La question des jeunes Français de l'étranger est une vraie question, qui conditionne le caractère inclusif du SNU. Elle rejoint celle de la participation des jeunes étrangers présents en France. Notre rapport suggère de leur donner accès au SNU s'ils le souhaitent. Le service civique accueille aussi de jeunes étrangers. Le jeune intervenu dans le magasin Hypercacher lors de la prise d'otages le 9 janvier 2015 était malien. Nous n'avons pas envisagé une ouverture européenne, mais le jeune Belge scolarisé à Lille ne doit pas être laissé à l'écart.
Nous avons rencontré des associations de handicapés ; nous avons d'ailleurs assisté à un moment poignant, quand des membres de ces associations nous ont demandé de ne pas les oublier.

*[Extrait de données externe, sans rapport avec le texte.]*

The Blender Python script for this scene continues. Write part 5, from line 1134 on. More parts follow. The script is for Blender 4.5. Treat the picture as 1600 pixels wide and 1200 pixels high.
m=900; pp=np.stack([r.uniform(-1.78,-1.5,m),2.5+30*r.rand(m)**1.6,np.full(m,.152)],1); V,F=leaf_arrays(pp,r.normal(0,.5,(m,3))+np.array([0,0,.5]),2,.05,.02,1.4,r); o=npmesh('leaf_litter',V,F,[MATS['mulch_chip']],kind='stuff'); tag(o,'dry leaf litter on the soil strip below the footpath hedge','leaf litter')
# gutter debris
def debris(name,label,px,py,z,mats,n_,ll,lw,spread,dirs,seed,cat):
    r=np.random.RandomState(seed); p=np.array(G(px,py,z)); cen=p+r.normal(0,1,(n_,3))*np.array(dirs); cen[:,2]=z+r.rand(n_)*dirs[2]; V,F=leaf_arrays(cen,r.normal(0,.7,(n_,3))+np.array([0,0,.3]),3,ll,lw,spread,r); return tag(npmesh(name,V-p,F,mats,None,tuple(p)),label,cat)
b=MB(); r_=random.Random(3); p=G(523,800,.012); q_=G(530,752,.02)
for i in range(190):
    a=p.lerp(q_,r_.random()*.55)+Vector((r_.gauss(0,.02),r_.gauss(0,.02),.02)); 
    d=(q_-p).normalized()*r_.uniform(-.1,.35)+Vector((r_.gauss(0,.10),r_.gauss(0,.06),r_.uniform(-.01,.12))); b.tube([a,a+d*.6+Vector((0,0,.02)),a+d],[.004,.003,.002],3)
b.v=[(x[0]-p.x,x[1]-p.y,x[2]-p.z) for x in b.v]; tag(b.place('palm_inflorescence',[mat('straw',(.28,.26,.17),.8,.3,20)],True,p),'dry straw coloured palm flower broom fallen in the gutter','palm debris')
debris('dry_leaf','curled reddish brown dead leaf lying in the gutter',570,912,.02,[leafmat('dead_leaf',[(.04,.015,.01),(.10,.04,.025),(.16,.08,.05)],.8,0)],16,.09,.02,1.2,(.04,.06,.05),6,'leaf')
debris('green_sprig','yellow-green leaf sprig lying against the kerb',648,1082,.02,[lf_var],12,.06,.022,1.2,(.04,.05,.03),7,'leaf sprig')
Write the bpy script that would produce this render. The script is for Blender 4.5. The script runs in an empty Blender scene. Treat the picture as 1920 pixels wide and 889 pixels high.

Il nous faut imaginer comment les faire venir à nous ou comment aller à eux.
Pour ce qui concerne le projet, lui-même, vous le savez, un secrétaire d'État auprès du ministre de l'éducation nationale et de la jeunesse a été nommé, il s'agit de M. Gabriel Attal. C'est une satisfaction pour nous car c'était l'une de nos préconisations. En effet, le centre de gravité du SNU est la jeunesse ; ce n'est ni un sujet militaire, ni d'éducation. Un jeune m'a dit : « l'école de la vie n'est pas dans la vie de l'école » ; il avait résumé l'esprit du SNU.
Vous avez aussi évoqué le SMA, qui illustre formidablement les difficultés de certains jeunes. Les deux premiers jours de ce programme sont consacrés à s'assurer que les papiers des arrivants sont en ordre et que chacun bénéficie effectivement de ses droits. Vous seriez surpris de voir le nombre de jeunes qui n'ont pas de carte Vitale, ne voient jamais de médecin ni de dentiste et qui décrochent à l'école parce qu'ils ont des problèmes de vue.